** start **

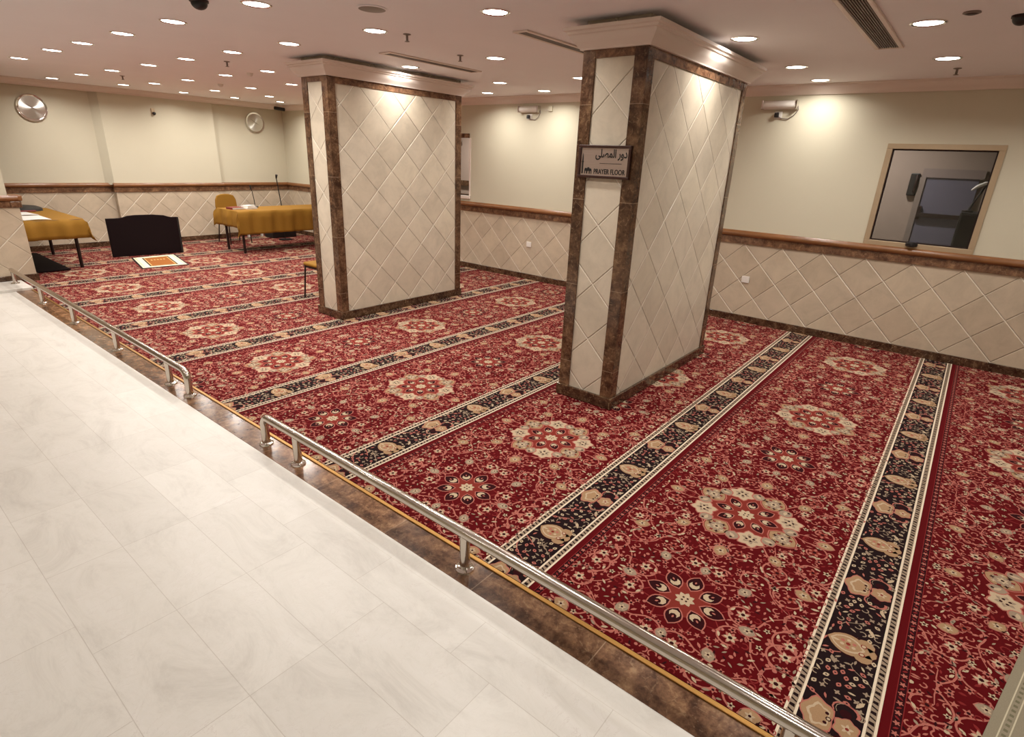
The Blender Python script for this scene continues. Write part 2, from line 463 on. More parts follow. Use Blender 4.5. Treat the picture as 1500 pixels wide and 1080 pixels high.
t = root('wall_telephone', (RX, 0.70, 1.60), 'dark wall phone beside the grey door behind the window glass', 'telephone')
MB().box(RX - 0.06, RX, 0.665, 0.76, 1.58, 1.84).build('phone_body', M['black'], t, bevel=0.01)
MB().tube([(RX - 0.075, 0.69, 1.82), (RX - 0.095, 0.685, 1.76), (RX - 0.095, 0.685, 1.68), (RX - 0.075, 0.69, 1.62)], 0.014).build('handset', M['darkmetal'], t.children[0], smooth=True)
t = root('filing_cabinet', (7.9, -0.1, 0), 'tall black cabinet seen low at the right of the window glass', 'cabinet')
MB().box(7.65, 8.15, -0.45, 0.15, 0.0, 1.47).build('cabinet_body', M['black'], t, bevel=0.01)
MB().box(7.642, 7.65, -0.43, 0.13, 0.75, 1.45).box(7.642, 7.65, -0.43, 0.13, 0.03, 0.72).build('drawer_front', M['maroonblack'], t, bevel=0.003)
MB().box(7.625, 7.642, -0.2, -0.05, 1.2, 1.215).build('handle', M['grey'], t)
t = root('boom_lamp', (7.95, 0.05, 1.47), 'thin dark lamp arm rising from the black cabinet behind the window', 'lamp')
MB().lathe((7.85, 0.10, 1.47), [(0.05, 0.0), (0.05, 0.015), (0.012, 0.02)], 16).build('base', M['black'], t)
MB().tube([(7.85, 0.10, 1.48), (7.85, 0.02, 1.72), (7.85, -0.03, 1.84)], 0.010).build('arm', M['black'], t, smooth=True)
MB().tube([(7.83, 0.12, 1.69), (7.83, 0.08, 1.73), (7.84, 0.02, 1.765), (7.85, -0.01, 1.775)], 0.016, radii=[0.008, 0.017, 0.017, 0.01]).build('lamp_head', M['white'], t, smooth=True)
MB().box(7.83, 7.87, -0.06, 0.0, 1.80, 1.90).build('clamp', M['darkmetal'], t, bevel=0.005)
t = root('sill_bag', (xw - .03, 0.455, wz0 + .03), 'small black pouch hanging on the lower frame of the window', 'bag')
MB().lathe((xw - .030, 0.455, wz0 + .020), [(.030, 0.0), (.052, .008), (.054, .032), (.034, .046)], 18).build('pouch', M['black'], t, smooth=True)
MB().box(xw - .03, xw + .03, .445, .465, wz0 + .052, wz0 + .060).build('strap', M['black'], t)

# corridor behind the far opening
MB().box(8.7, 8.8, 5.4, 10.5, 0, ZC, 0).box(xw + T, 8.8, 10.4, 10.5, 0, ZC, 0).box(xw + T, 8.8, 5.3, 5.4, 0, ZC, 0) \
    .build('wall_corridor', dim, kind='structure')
MB().box(8.65, 8.7, 5.4, 10.4, 1.26, 1.36).box(8.67, 8.7, 5.4, 10.4, 1.0, 1.10).build('trim_14', M['marble_base'], kind='structure')
o = MB(); o.box(xw - 0.012, xw + T, oy0, oy1, oz1 - 0.055, oz1 + 0.01, 0)
o.build('trim_15', M['marble_band'], kind='structure', bevel=0.003)
MB().box(xw - 0.006, xw + T, oy0 - 0.03, oy0, oz0 - 0.03, oz1 - 0.055).box(xw - 0.03, xw + T, oy0 - 0.03, oy1, oz0 - 0.05, oz0).build('trim_16', M['plaster'], kind='structure', bevel=0.003)
t = root('corridor_lamp', (7.5, 7.3, 2.0), 'bright silver lamp glimpsed in the wall opening beside the far column', 'lamp')
MB().lathe((7.45, 7.22, 2.02), [(0.012, 0.10), (0.018, 0.06), (0.05, 0.03), (0.055, -0.03), (0.03, -0.05)], 16).build('lamp_head', M['chrome'], t, smooth=True)
MB().tube([(7.45, 7.22, 2.12), (7.45, 7.22, 2.3), (7.45, 7.22, ZC)], 0.008).build('stem', M['grey'], t)

# ------------------------------------------------------------------ columns
def column(x0, x1, y0, y1, label, ztop=2.50):
    r = root('tiled_column', (x0, y0, 0), label, 'column', 'tiled columns with brown marble corners')
    MB().box(x0 + 0.010, x1 - 0.010, y0 + 0.010, y1 - 0.010, 0.0105, ZC).build('tile_cladding', M['coltile'], r)
    cs = 0.095
    def corner(cx, cy, sx, sy):
        # L-shaped marble strip wrapping a corner
        a = MB(); L = cs
        poly = [(cx, cy), (cx + sx * L, cy), (cx + sx * L, cy + sy * 0.02), (cx + sx * 0.02, cy + sy * 0.02), (cx + sx * 0.02, cy + sy * L), (cx, cy + sy * L)]
        a.prism(poly, 'Z', 0.10, ztop); a.build('corner_strip', M['marble'], r, bevel=0.002)
    corner(x0, y0, 1, 1); corner(x1, y0, -1, 1); corner(x0, y1, 1, -1); corner(x1, y1, -1, -1)
    a = MB()
    a.box(x0 + cs, x1 - cs, y0 + 0.002, y0 + 0.02, ztop - 0.062, ztop).box(x0 + cs, x1 - cs, y1 - 0.02, y1 - 0.002, ztop - 0.062, ztop)
    a.box(x0 + 0.002, x0 + 0.02, y0 + cs, y1 - cs, ztop - 0.05, ztop).box(x1 - 0.02, x1 - 0.002, y0 + cs, y1 - cs, ztop - 0.05, ztop)
    a.build('top_band', M['marble_band'], r, bevel=0.001)
    e = 0.014
    b = MB()
    b.box(x0 - e, x1 + e, y0 - e, y0 + 0.008, 0.0105, 0.10).box(x0 - e, x1 + e, y1 - 0.008, y1 + e, 0.0105, 0.10)
    b.box(x0 - e, x0 + 0.008, y0 + 0.008, y1 - 0.008, 0.0105, 0.10).box(x1 - 0.008, x1 + e, y0 + 0.008, y1 - 0.008, 0.0105, 0.10)
    b.build('base_trim', M['marble_base'], r, bevel=0.004)
    zb, zt = ztop, 2.625
    prof = [(-0.005, zb), (0.018, zb), (0.022, zb + 0.012), (0.030, zb + 0.018), (0.046, zb + 0.040), (0.070, zb + 0.062), (0.076, zb + 0.082), (0.088, zb + 0.088), (0.092, zb + 0.100), (0.108, zb + 0.106), (0.110, zt), (-0.005, zt)]
    c = MB(); c.ringsweep(x0, x1, y0, y1, prof); c.build('capital_moulding', M['plaster'], r, smooth=True)
    return r
column(3.590, 5.500, 1.850, 2.330, 'nearer tiled column carrying the prayer floor sign, with brown marble corners')
column(3.600, 5.510, 5.310, 5.755, 'farther tiled column without a sign, brown marble corners and white capital')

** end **

Brief –
All of the lines above should be retyped precisely, apart from the pictures.

Result –
The Blender Python script for this scene continues. Write part 2, from line 463 on. More parts follow. Use Blender 4.5. Treat the picture as 1500 pixels wide and 1080 pixels high.
t = root('wall_telephone', (RX, 0.70, 1.60), 'dark wall phone beside the grey door behind the window glass', 'telephone')
MB().box(RX - 0.06, RX, 0.665, 0.76, 1.58, 1.84).build('phone_body', M['black'], t, bevel=0.01)
MB().tube([(RX - 0.075, 0.69, 1.82), (RX - 0.095, 0.685, 1.76), (RX - 0.095, 0.685, 1.68), (RX - 0.075, 0.69, 1.62)], 0.014).build('handset', M['darkmetal'], t.children[0], smooth=True)
t = root('filing_cabinet', (7.9, -0.1, 0), 'tall black cabinet seen low at the right of the window glass', 'cabinet')
MB().box(7.65, 8.15, -0.45, 0.15, 0.0, 1.47).build('cabinet_body', M['black'], t, bevel=0.01)
MB().box(7.642, 7.65, -0.43, 0.13, 0.75, 1.45).box(7.642, 7.65, -0.43, 0.13, 0.03, 0.72).build('drawer_front', M['maroonblack'], t, bevel=0.003)
MB().box(7.625, 7.642, -0.2, -0.05, 1.2, 1.215).build('handle', M['grey'], t)
t = root('boom_lamp', (7.95, 0.05, 1.47), 'thin dark lamp arm rising from the black cabinet behind the window', 'lamp')
MB().lathe((7.85, 0.10, 1.47), [(0.05, 0.0), (0.05, 0.015), (0.012, 0.02)], 16).build('base', M['black'], t)
MB().tube([(7.85, 0.10, 1.48), (7.85, 0.02, 1.72), (7.85, -0.03, 1.84)], 0.010).build('arm', M['black'], t, smooth=True)
MB().tube([(7.83, 0.12, 1.69), (7.83, 0.08, 1.73), (7.84, 0.02, 1.765), (7.85, -0.01, 1.775)], 0.016, radii=[0.008, 0.017, 0.017, 0.01]).build('lamp_head', M['white'], t, smooth=True)
MB().box(7.83, 7.87, -0.06, 0.0, 1.80, 1.90).build('clamp', M['darkmetal'], t, bevel=0.005)
t = root('sill_bag', (xw - .03, 0.455, wz0 + .03), 'small black pouch hanging on the lower frame of the window', 'bag')
MB().lathe((xw - .030, 0.455, wz0 + .020), [(.030, 0.0), (.052, .008), (.054, .032), (.034, .046)], 18).build('pouch', M['black'], t, smooth=True)
MB().box(xw - .03, xw + .03, .445, .465, wz0 + .052, wz0 + .060).build('strap', M['black'], t)

# corridor behind the far opening
MB().box(8.7, 8.8, 5.4, 10.5, 0, ZC, 0).box(xw + T, 8.8, 10.4, 10.5, 0, ZC, 0).box(xw + T, 8.8, 5.3, 5.4, 0, ZC, 0) \
    .build('wall_corridor', dim, kind='structure')
MB().box(8.65, 8.7, 5.4, 10.4, 1.26, 1.36).box(8.67, 8.7, 5.4, 10.4, 1.0, 1.10).build('trim_14', M['marble_base'], kind='structure')
o = MB(); o.box(xw - 0.012, xw + T, oy0, oy1, oz1 - 0.055, oz1 + 0.01, 0)
o.build('trim_15', M['marble_band'], kind='structure', bevel=0.003)
MB().box(xw - 0.006, xw + T, oy0 - 0.03, oy0, oz0 - 0.03, oz1 - 0.055).box(xw - 0.03, xw + T, oy0 - 0.03, oy1, oz0 - 0.05, oz0).build('trim_16', M['plaster'], kind='structure', bevel=0.003)
t = root('corridor_lamp', (7.5, 7.3, 2.0), 'bright silver lamp glimpsed in the wall opening beside the far column', 'lamp')
MB().lathe((7.45, 7.22, 2.02), [(0.012, 0.10), (0.018, 0.06), (0.05, 0.03), (0.055, -0.03), (0.03, -0.05)], 16).build('lamp_head', M['chrome'], t, smooth=True)
MB().tube([(7.45, 7.22, 2.12), (7.45, 7.22, 2.3), (7.45, 7.22, ZC)], 0.008).build('stem', M['grey'], t)

# ------------------------------------------------------------------ columns
def column(x0, x1, y0, y1, label, ztop=2.50):
    r = root('tiled_column', (x0, y0, 0), label, 'column', 'tiled columns with brown marble corners')
    MB().box(x0 + 0.010, x1 - 0.010, y0 + 0.010, y1 - 0.010, 0.0105, ZC).build('tile_cladding', M['coltile'], r)
    cs = 0.095
    def corner(cx, cy, sx, sy):
        # L-shaped marble strip wrapping a corner
        a = MB(); L = cs
        poly = [(cx, cy), (cx + sx * L, cy), (cx + sx * L, cy + sy * 0.02), (cx + sx * 0.02, cy + sy * 0.02), (cx + sx * 0.02, cy + sy * L), (cx, cy + sy * L)]
        a.prism(poly, 'Z', 0.10, ztop); a.build('corner_strip', M['marble'], r, bevel=0.002)
    corner(x0, y0, 1, 1); corner(x1, y0, -1, 1); corner(x0, y1, 1, -1); corner(x1, y1, -1, -1)
    a = MB()
    a.box(x0 + cs, x1 - cs, y0 + 0.002, y0 + 0.02, ztop - 0.062, ztop).box(x0 + cs, x1 - cs, y1 - 0.02, y1 - 0.002, ztop - 0.062, ztop)
    a.box(x0 + 0.002, x0 + 0.02, y0 + cs, y1 - cs, ztop - 0.05, ztop).box(x1 - 0.02, x1 - 0.002, y0 + cs, y1 - cs, ztop - 0.05, ztop)
    a.build('top_band', M['marble_band'], r, bevel=0.001)
    e = 0.014
    b = MB()
    b.box(x0 - e, x1 + e, y0 - e, y0 + 0.008, 0.0105, 0.10).box(x0 - e, x1 + e, y1 - 0.008, y1 + e, 0.0105, 0.10)
    b.box(x0 - e, x0 + 0.008, y0 + 0.008, y1 - 0.008, 0.0105, 0.10).box(x1 - 0.008, x1 + e, y0 + 0.008, y1 - 0.008, 0.0105, 0.10)
    b.build('base_trim', M['marble_base'], r, bevel=0.004)
    zb, zt = ztop, 2.625
    prof = [(-0.005, zb), (0.018, zb), (0.022, zb + 0.012), (0.030, zb + 0.018), (0.046, zb + 0.040), (0.070, zb + 0.062), (0.076, zb + 0.082), (0.088, zb + 0.088), (0.092, zb + 0.100), (0.108, zb + 0.106), (0.110, zt), (-0.005, zt)]
    c = MB(); c.ringsweep(x0, x1, y0, y1, prof); c.build('capital_moulding', M['plaster'], r, smooth=True)
    return r
column(3.590, 5.500, 1.850, 2.330, 'nearer tiled column carrying the prayer floor sign, with brown marble corners')
column(3.600, 5.510, 5.310, 5.755, 'farther tiled column without a sign, brown marble corners and white capital')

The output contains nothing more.